** begin DATASET CONTENT **
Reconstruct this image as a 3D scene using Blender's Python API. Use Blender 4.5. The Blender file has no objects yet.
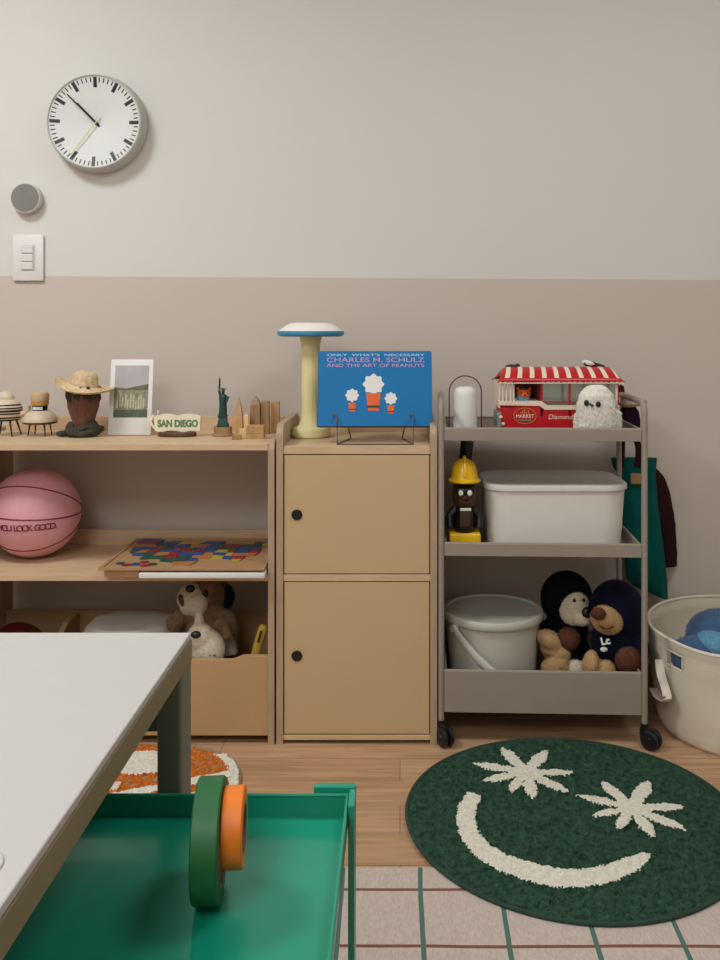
import bpy, bmesh, math, random
from mathutils import Vector, Matrix, Euler, noise
random.seed(7)
C = bpy.context.scene.collection
PI = math.pi

# ------------------------------------------------------------------ materials
def lin(c):
    c = c / 255.0
    return c / 12.92 if c <= .04045 else ((c + .055) / 1.055) ** 2.4
def rgb(r, g, b): return (lin(r), lin(g), lin(b), 1)
def newmat(name):
    m = bpy.data.materials.new(name); m.use_nodes = True
    nt = m.node_tree; b = nt.nodes['Principled BSDF']
    return m, nt, b
def coords(nt, scale=(1, 1, 1)):
    tc = nt.nodes.new('ShaderNodeTexCoord'); mp = nt.nodes.new('ShaderNodeMapping')
    mp.inputs['Scale'].default_value = scale
    nt.links.new(tc.outputs['Object'], mp.inputs['Vector'])
    return mp.outputs['Vector']
def mat(name, col, rough=.6, metal=0, var=.06, nscale=30, bump=0, bscale=200, spec=.5, stretch=(1, 1, 1), trans=0, sheen=0, coat=0):
    m, nt, b = newmat(name)
    v = coords(nt, stretch)
    n = nt.nodes.new('ShaderNodeTexNoise'); n.inputs['Scale'].default_value = nscale; n.inputs['Detail'].default_value = 5
    nt.links.new(v, n.inputs['Vector'])
    r = nt.nodes.new('ShaderNodeValToRGB')
    c = rgb(*col)
    r.color_ramp.elements[0].position = .3; r.color_ramp.elements[1].position = .7
    r.color_ramp.elements[0].color = (c[0] * (1 - var), c[1] * (1 - var), c[2] * (1 - var), 1)
    r.color_ramp.elements[1].color = (min(1, c[0] * (1 + var)), min(1, c[1] * (1 + var)), min(1, c[2] * (1 + var)), 1)
    nt.links.new(n.outputs['Fac'], r.inputs['Fac']); nt.links.new(r.outputs['Color'], b.inputs['Base Color'])
    b.inputs['Roughness'].default_value = rough; b.inputs['Metallic'].default_value = metal
    b.inputs['Specular IOR Level'].default_value = spec
    if trans: b.inputs['Transmission Weight'].default_value = trans
    if sheen: b.inputs['Sheen Weight'].default_value = sheen
    if coat: b.inputs['Coat Weight'].default_value = coat
    if bump:
        n2 = nt.nodes.new('ShaderNodeTexNoise'); n2.inputs['Scale'].default_value = bscale; n2.inputs['Detail'].default_value = 4
        nt.links.new(coords(nt, stretch), n2.inputs['Vector'])
        bp = nt.nodes.new('ShaderNodeBump'); bp.inputs['Strength'].default_value = bump; bp.inputs['Distance'].default_value = .003
        nt.links.new(n2.outputs['Fac'], bp.inputs['Height']); nt.links.new(bp.outputs['Normal'], b.inputs['Normal'])
    return m

def math_node(nt, op, a, b=None, c=None):
    n = nt.nodes.new('ShaderNodeMath'); n.operation = op
    for i, v in enumerate((a, b, c)):
        if v is None: continue
        if isinstance(v, (int, float)): n.inputs[i].default_value = v
        else: nt.links.new(v, n.inputs[i])
    return n.outputs[0]
def mix_col(nt, fac, a, b):
    n = nt.nodes.new('ShaderNodeMix'); n.data_type = 'RGBA'
    for i, v in ((0, fac), (6, a), (7, b)):
        if isinstance(v, (int, float)): n.inputs[i].default_value = v
        elif isinstance(v, tuple): n.inputs[i].default_value = v
        else: nt.links.new(v, n.inputs[i])
    return n.outputs[2]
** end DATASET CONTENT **
Write out an exact copy of the listing, first line through the line containing "PI = math.pi", with the pictures left out.

Reconstruct this image as a 3D scene using Blender's Python API. Use Blender 4.5. The Blender file has no objects yet.
import bpy, bmesh, math, random
from mathutils import Vector, Matrix, Euler, noise
random.seed(7)
C = bpy.context.scene.collection
PI = math.pi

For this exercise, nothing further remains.